Wednesday, January 30, 2008

Mo du pe o.

Hey! Compliments to you all out there- my fans, folks, friends, colleagues, loved ones and to you.

I am dropping a post to acknowledge and appreciate my keeper, owner, sufficiency, dependency, without him i am nothing and will be nothing.

Taking a peep into recent happenings in my life, i must say "my sufficiency" is the only reason why i have come this far, left to my intellectual capacity i can't seem to comprehend, let alone take in, the past events and upcoming ones , it looks like i am speaking in parables, ainit? my dear, i wish i had the gift of posting the story of my life on this blog... but it seems that is not my style.
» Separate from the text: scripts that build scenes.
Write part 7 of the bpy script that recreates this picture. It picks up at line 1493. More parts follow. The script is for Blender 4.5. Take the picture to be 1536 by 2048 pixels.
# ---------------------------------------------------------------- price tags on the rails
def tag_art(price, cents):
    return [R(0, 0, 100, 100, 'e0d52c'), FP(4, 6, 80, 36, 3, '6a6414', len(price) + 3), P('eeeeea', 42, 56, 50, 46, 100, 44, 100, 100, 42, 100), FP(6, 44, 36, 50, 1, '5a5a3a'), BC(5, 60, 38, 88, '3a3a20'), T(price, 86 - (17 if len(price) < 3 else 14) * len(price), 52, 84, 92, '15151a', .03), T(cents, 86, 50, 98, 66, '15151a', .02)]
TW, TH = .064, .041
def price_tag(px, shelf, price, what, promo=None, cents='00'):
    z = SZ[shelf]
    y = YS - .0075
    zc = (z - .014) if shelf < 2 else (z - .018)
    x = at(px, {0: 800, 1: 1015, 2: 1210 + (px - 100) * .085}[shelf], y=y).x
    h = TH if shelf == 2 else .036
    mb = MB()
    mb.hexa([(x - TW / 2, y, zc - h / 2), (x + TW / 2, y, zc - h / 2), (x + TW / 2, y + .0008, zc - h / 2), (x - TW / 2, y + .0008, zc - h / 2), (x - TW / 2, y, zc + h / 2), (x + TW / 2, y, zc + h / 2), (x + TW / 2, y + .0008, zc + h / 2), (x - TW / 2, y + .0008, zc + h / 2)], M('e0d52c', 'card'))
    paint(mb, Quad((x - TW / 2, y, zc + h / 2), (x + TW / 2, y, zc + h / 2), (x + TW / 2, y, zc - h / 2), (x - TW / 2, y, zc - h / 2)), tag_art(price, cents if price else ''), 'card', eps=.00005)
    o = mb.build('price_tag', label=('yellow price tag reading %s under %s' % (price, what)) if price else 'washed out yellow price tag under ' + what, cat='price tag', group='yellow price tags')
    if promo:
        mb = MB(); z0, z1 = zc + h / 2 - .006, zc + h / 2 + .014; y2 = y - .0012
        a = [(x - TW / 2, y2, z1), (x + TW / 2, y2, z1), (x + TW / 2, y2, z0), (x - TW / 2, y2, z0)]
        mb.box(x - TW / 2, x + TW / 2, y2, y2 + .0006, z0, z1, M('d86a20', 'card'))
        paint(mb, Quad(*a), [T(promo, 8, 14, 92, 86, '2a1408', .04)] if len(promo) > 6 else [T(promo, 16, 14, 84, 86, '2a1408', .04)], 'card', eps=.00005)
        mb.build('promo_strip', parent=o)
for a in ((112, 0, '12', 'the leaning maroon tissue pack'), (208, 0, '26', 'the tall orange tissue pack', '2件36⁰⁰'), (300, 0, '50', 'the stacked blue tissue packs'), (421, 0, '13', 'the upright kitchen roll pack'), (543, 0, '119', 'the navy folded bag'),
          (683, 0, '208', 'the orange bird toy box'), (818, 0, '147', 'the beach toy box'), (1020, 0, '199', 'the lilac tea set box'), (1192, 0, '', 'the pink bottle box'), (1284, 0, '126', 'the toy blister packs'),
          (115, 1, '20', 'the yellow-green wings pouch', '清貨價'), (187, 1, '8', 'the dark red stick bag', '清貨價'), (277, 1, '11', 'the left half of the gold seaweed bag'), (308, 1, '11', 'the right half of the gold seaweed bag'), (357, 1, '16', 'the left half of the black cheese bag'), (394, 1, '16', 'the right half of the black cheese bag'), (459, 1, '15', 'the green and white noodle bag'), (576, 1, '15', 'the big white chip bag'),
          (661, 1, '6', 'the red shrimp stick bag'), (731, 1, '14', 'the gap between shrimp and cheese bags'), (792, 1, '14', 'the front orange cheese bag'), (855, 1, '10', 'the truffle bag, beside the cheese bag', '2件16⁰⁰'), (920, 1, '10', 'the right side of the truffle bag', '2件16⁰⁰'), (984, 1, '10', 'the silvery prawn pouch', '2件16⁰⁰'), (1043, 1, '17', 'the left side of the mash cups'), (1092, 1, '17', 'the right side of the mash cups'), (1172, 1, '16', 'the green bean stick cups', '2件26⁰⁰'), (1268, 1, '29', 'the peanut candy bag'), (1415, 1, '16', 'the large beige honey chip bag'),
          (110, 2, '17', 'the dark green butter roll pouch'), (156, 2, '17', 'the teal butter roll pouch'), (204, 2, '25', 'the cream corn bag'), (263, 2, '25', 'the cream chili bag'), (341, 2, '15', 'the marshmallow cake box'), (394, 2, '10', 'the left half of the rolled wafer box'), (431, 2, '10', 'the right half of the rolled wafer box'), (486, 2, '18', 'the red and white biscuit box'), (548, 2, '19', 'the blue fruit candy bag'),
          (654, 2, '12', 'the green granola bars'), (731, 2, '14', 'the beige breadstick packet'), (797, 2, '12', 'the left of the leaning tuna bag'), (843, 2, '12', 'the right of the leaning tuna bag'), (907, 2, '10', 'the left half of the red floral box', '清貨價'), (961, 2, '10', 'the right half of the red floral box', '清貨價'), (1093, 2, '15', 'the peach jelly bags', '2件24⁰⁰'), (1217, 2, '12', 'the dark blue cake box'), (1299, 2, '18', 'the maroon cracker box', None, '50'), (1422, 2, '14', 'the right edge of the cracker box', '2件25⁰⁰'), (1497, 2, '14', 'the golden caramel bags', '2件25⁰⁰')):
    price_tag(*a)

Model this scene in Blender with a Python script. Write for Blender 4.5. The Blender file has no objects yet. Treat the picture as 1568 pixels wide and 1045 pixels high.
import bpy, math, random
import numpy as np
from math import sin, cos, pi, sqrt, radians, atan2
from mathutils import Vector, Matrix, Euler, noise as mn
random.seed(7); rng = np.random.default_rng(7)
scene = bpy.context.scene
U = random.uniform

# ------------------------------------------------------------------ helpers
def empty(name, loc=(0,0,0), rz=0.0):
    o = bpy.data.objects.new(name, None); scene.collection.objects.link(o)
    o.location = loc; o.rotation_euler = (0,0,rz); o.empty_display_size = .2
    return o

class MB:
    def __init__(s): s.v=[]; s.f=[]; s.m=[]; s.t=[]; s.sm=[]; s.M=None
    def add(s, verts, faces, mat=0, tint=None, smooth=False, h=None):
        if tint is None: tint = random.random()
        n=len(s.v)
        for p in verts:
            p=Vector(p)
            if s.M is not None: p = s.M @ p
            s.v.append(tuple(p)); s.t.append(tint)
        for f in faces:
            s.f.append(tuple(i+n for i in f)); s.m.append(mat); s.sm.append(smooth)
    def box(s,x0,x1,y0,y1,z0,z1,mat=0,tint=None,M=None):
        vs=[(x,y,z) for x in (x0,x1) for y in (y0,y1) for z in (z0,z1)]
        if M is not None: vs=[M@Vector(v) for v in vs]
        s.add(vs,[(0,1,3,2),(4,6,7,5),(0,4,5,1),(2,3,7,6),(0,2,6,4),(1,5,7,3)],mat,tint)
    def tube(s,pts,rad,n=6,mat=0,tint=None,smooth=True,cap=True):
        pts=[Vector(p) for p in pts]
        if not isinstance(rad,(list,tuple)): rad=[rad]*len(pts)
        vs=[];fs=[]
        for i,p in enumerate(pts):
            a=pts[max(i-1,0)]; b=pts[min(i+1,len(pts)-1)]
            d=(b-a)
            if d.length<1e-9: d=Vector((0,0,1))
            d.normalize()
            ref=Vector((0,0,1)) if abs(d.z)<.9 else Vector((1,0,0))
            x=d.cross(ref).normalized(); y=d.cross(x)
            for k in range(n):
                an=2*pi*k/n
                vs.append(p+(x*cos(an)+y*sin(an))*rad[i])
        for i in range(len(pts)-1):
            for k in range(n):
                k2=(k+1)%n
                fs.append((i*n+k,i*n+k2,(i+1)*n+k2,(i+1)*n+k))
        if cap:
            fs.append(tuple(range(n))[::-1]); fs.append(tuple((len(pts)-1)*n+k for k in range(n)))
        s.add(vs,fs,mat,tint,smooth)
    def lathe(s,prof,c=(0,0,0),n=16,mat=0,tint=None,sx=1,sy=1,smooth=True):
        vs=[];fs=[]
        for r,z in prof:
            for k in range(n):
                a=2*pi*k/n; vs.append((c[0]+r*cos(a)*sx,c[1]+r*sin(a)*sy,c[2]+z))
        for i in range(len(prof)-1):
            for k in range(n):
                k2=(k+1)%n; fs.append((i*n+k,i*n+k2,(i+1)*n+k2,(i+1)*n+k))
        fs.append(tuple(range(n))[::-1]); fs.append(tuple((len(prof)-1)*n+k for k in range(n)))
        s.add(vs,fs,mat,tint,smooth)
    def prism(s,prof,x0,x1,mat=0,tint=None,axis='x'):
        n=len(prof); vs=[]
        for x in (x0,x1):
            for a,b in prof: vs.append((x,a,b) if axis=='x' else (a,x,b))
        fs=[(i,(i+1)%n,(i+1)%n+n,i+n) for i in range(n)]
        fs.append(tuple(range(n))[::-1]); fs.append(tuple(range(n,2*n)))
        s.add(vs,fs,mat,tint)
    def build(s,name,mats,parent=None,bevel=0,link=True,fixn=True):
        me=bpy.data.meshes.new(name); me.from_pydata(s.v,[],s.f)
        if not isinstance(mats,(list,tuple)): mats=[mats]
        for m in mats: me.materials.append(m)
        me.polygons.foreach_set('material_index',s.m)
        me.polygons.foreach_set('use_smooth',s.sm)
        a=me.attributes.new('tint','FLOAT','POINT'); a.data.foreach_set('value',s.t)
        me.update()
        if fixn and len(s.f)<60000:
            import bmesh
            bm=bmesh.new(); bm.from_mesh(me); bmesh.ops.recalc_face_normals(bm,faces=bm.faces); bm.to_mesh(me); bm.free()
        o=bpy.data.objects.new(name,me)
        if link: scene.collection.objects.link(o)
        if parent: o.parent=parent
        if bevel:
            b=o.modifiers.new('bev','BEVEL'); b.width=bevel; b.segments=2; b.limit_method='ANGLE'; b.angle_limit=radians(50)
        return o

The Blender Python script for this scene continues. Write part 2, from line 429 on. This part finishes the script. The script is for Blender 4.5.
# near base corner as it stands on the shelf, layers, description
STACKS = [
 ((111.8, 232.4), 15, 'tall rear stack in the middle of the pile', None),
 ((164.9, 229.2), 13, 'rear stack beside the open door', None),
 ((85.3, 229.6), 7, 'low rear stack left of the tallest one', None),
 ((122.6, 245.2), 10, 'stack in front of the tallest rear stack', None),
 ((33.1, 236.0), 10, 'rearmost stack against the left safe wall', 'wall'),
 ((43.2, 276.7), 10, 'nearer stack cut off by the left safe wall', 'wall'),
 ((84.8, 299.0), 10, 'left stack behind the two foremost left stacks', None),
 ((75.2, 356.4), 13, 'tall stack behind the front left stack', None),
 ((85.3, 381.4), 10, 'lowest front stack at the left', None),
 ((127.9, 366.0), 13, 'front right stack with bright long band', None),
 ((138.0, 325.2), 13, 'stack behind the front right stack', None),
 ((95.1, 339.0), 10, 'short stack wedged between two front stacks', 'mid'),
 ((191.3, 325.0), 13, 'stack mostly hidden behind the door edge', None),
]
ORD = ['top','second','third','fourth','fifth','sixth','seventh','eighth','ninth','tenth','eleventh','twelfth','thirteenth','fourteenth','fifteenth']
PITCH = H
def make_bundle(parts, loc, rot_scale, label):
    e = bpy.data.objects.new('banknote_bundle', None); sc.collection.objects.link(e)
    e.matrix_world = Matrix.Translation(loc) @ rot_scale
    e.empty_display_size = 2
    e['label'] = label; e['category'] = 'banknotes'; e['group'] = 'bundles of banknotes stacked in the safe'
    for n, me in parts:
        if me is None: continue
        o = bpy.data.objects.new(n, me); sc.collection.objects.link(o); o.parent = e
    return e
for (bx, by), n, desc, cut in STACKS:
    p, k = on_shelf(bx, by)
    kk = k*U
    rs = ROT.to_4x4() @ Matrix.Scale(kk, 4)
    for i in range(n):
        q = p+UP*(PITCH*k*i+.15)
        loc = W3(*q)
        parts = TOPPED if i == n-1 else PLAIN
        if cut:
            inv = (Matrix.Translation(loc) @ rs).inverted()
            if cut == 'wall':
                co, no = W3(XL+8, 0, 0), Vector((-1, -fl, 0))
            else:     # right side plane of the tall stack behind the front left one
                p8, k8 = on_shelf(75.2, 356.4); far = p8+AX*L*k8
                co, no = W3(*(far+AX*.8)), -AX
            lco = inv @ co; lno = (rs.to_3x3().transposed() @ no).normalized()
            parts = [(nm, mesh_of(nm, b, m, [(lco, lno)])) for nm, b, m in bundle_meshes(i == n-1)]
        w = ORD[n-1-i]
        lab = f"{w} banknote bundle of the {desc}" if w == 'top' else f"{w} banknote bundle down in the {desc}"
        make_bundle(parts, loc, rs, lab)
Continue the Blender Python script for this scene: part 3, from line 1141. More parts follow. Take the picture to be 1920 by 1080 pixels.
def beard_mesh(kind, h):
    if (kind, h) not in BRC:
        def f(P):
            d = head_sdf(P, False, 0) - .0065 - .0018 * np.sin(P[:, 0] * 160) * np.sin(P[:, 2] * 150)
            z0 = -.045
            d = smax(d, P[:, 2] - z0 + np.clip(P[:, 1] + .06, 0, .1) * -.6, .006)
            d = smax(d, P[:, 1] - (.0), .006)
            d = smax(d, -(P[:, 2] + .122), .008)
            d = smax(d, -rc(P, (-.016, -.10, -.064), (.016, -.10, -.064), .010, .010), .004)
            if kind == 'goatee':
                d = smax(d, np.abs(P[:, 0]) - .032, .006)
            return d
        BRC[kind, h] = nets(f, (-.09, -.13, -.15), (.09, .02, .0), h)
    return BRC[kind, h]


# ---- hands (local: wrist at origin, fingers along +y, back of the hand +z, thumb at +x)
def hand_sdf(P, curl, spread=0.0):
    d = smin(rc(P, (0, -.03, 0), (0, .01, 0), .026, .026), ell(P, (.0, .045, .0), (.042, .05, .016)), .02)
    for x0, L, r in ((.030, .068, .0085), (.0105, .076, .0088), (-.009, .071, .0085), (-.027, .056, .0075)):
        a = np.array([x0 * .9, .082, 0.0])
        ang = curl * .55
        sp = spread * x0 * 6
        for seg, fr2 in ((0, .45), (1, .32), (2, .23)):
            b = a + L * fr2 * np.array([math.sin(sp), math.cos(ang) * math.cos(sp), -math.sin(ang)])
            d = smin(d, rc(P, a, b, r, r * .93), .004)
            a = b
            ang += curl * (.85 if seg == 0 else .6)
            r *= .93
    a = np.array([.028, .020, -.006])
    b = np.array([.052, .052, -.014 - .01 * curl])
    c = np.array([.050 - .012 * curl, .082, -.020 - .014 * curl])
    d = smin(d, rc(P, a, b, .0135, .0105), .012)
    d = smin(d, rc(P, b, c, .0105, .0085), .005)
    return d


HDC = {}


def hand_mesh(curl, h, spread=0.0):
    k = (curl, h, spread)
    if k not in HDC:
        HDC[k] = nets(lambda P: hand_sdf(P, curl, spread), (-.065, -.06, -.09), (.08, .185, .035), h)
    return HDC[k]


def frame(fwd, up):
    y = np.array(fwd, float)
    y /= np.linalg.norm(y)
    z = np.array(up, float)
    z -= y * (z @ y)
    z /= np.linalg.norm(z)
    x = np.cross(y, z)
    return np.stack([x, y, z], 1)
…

Please don't get me wrong, i am so excited about what HE is doing in my life, cos i know his thoughts towards me are of good not of evil, to give me hope and a predestined end.

If it were of my doing or my wits, i wouldn't have smelt where i am now- i would have been in a state of depression-if possible, but all that has been exchanged for JOY, wow!

I owe my accomplishment and progress to My dependency, in him i can sleep without giving anything a thought, isn't that wonderful and loving? No human can give such peace and love, i just feel secure in HIS love, because i know he his not a man that he should lie and he has promised to love me and take care of me despite my unfaithfulness and my nature. How i feel secure in his unfailing love for me.

Facing each day with a different kind of energy because i am aware of HIM right beside me, ever thinking about me, watching my every move, coming to my rescue at critical moments, oh! how i love HIM.

I dedicate this post To the No1 Man in my life. I gave that position to someone real special to me, but this requires that i be partial so he would be the No 2, don't bother he his used to such impartial acts, he his confident in what we share, so he doesn't feel threatened when i express how much i love my NO1, for your information too, i love him.